At this point in his Jesuit life, Fr. Spencer encountered several difficulties: there were almost no other Jesuit brothers of his generation to be his peers, and his pastoral interest in counseling was rare among brothers. To resolve such questions, he took a leave of absence from the Society of Jesus during 1974-75. Returning to the Society with the conviction he was called to be a priest and with the encouragement of his religious superiors, he changed grades from brother candidate to priest candidate; he completed his M. Div. in 1978. In 1979, Fr. Spencer was ordained priest by Bishop John Mulcahy; he spent a pastoral year serving Corpus Christi parish in Auburndale (a section of Newton).
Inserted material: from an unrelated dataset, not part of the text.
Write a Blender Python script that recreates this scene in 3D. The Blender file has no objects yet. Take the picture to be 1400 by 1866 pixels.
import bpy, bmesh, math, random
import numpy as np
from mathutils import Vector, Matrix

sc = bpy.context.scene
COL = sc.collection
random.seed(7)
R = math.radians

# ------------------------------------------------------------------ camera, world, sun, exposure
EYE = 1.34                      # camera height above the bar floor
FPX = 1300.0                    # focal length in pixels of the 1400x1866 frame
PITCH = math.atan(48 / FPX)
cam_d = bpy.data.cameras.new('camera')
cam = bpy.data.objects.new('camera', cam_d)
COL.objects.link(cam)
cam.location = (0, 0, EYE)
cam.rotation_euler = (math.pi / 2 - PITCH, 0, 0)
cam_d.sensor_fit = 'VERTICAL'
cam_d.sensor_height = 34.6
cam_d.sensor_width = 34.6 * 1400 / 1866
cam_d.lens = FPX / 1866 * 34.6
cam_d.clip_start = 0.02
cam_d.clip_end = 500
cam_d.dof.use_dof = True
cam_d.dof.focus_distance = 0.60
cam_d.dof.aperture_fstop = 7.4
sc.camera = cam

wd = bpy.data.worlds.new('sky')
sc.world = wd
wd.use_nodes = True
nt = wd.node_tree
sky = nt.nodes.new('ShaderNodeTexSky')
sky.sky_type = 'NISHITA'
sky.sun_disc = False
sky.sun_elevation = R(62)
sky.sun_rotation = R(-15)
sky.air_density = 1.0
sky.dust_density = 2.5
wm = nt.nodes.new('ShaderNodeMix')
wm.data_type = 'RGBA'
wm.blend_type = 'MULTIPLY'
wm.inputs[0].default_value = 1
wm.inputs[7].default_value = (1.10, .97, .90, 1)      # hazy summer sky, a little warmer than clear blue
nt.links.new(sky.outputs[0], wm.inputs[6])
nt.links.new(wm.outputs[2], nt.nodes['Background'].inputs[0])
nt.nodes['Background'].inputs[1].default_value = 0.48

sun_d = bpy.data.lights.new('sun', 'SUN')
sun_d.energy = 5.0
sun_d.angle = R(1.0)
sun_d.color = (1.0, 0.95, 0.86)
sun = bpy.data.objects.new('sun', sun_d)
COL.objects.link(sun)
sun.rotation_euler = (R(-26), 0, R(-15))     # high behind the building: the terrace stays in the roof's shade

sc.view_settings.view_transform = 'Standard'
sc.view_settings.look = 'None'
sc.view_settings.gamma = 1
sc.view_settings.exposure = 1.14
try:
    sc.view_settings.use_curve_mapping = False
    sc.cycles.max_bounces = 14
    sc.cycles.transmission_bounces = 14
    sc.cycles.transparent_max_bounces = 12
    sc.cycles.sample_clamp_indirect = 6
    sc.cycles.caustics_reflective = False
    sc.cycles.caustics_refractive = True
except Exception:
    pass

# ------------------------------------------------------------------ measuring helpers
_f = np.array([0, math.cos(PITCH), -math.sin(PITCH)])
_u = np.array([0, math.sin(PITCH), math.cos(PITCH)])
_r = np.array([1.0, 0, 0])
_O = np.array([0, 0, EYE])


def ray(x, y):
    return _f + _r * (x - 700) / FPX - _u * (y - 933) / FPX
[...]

The pastoral assignments that followed ordination were a blizzard of assignments and specialized training, including Master of Social Work (MSW) from Boston University in 1984, a degree requiring field work and hours of supervised counseling. With this degree in hand and with increasing pastoral experience, Fr. Spencer spent the years 1985-1990 serving St. Ann’s Indian Mission in Princeton, Maine, continuing the Jesuit ministry to Native Americans, in this case the Penobscot people. His responsibilities were wide: addiction counselor; pastor, and teaching at College St. Joseph in Calais.

In 1991, he returned to Boston, in the first year preparing his social work thesis, and in the next two years engaging in a variety of ministries, mostly caring for sufferers from chemical dependency but also involving some teaching. In 1993, Fr. Spencer was appointed Director of the Jesuit Urban Center located in the historic Jesuit Church of the Immaculate Conception. The Urban Center welcomed underserved Catholics in the Boston area, many of them gay. After the Urban Center closed in 2007, Fr. Spencer practiced as a psychotherapist and served as a lecturer at the Boston College School of Social Work. When the Jesuit Collaborative was set up, he continued as a psychotherapist within that umbrella organization (2008-2016).
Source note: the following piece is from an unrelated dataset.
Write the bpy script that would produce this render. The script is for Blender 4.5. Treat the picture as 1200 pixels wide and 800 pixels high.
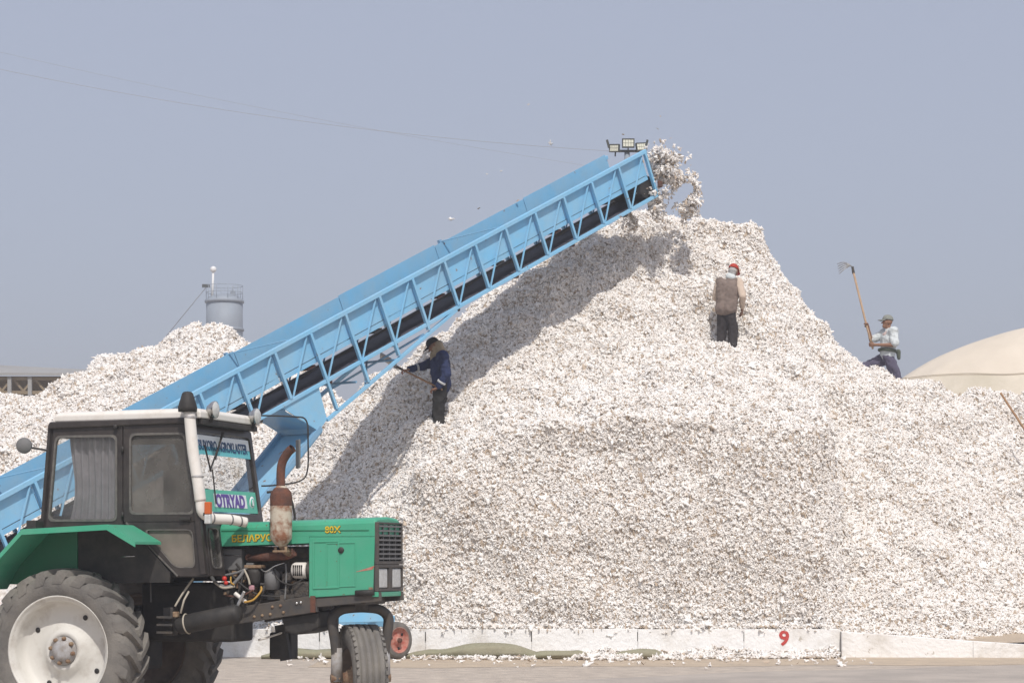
import bpy, bmesh, math, random
import numpy as np
from mathutils import Vector, Matrix, noise

for o in list(bpy.data.objects):
    bpy.data.objects.remove(o, do_unlink=True)
S = bpy.context.scene
COL = S.collection
R = math.radians
random.seed(7)
RNG = np.random.default_rng(11)

# ------------------------------------------------------------------ camera
cam_d = bpy.data.cameras.new('camera')
cam = bpy.data.objects.new('camera', cam_d)
COL.objects.link(cam)
cam.location = (0, 0, 1.6)
cam.rotation_euler = (R(90), 0, 0)
cam_d.sensor_width = 36.0
cam_d.lens = 36.0 * 2670 / 1200
cam_d.shift_y = (654 - 400) / 1200
cam_d.clip_start = 0.1
cam_d.clip_end = 6000
S.camera = cam

# ------------------------------------------------------------------ sky and sun
TO_SUN = Vector((0.10, -0.62, 0.80)).normalized()
EL = math.asin(TO_SUN.z)
AZ = math.atan2(TO_SUN.x, TO_SUN.y)
world = bpy.data.worlds.new('World')
S.world = world
world.use_nodes = True
wn = world.node_tree
for n in list(wn.nodes):
    wn.nodes.remove(n)
w_out = wn.nodes.new('ShaderNodeOutputWorld')
w_bg = wn.nodes.new('ShaderNodeBackground')
w_sky = wn.nodes.new('ShaderNodeTexSky')
w_sky.sky_type = 'NISHITA'
w_sky.sun_disc = False
w_sky.sun_elevation = EL
w_sky.sun_rotation = AZ
w_sky.altitude = 200
w_sky.air_density = 1.0
w_sky.dust_density = 4.0
w_sky.ozone_density = 1.0
w_mix = wn.nodes.new('ShaderNodeMix')          # dusty air: the sky is washed out evenly
w_mix.data_type = 'RGBA'
w_mix.inputs[0].default_value = 0.66
w_mix.inputs[7].default_value = (4.25, 4.43, 5.40, 1)
wn.links.new(w_sky.outputs[0], w_mix.inputs[6])
wn.links.new(w_mix.outputs[2], w_bg.inputs[0])
w_bg.inputs[1].default_value = 0.11
wn.links.new(w_bg.outputs[0], w_out.inputs[0])

sun_d = bpy.data.lights.new('sun', 'SUN')
sun = bpy.data.objects.new('sun', sun_d)
COL.objects.link(sun)
sun_d.energy = 2.85
sun_d.angle = R(0.9)
sun_d.color = (1.0, 0.95, 0.89)
sun.rotation_euler = (-TO_SUN).to_track_quat('-Z', 'Y').to_euler()
sun.location = (10, -10, 30)

S.view_settings.view_transform = 'Standard'
S.view_settings.look = 'None'
S.view_settings.gamma = 1
S.view_settings.exposure = 0.15
S.view_settings.use_curve_mapping = False
S.render.engine = 'CYCLES'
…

In 2016, he received an invitation from Sister Janet Eisner, S.N.D., the President of Emmanuel College in Boston. Sister Janet had led Emmanuel during its transition from an all-women’s college to a coeducational institution with an orientation to preparing its graduates for the professions. Though Fr. Spencer was 68 years old when the invitation came, he accepted the invitation that involved three major tasks: Vice-President for Mission and Ministry, College Chaplain, and Director of the Cardinal O’Malley Center for Mission and Ministry at the College. Fr. Spencer’s interview (printed at the beginning of this obituary) was done at this time and gives a sense of his understanding of ministry. During his time at Emmanuel (2011-2020) Fr. Spencer resided at Loyola House in Boston.
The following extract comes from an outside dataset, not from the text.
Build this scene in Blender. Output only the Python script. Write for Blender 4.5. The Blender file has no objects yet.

In May 2020, declining health made it necessary to move to Campion Center in Weston, Mass. By this time, Fr. Spencer’s journey as a Jesuit had led him along paths to a ministry where, thanks to his skills and unusual personal qualities, he was uniquely equipped to provide healing, consolation, and friendship to neglected and marginalized people. Fr. Spencer allowed his own openness and fragility to teach him compassion toward others and his extraordinary kindness toward all. Friends recall Fr. Spencer as an excellent administrator, perhaps because his first thoughts were about others, not himself. His intelligence expressed itself in a spontaneous yet shrewd relationship to others. Fr. Spencer was called to eternal life on Tues., April 2, 2024.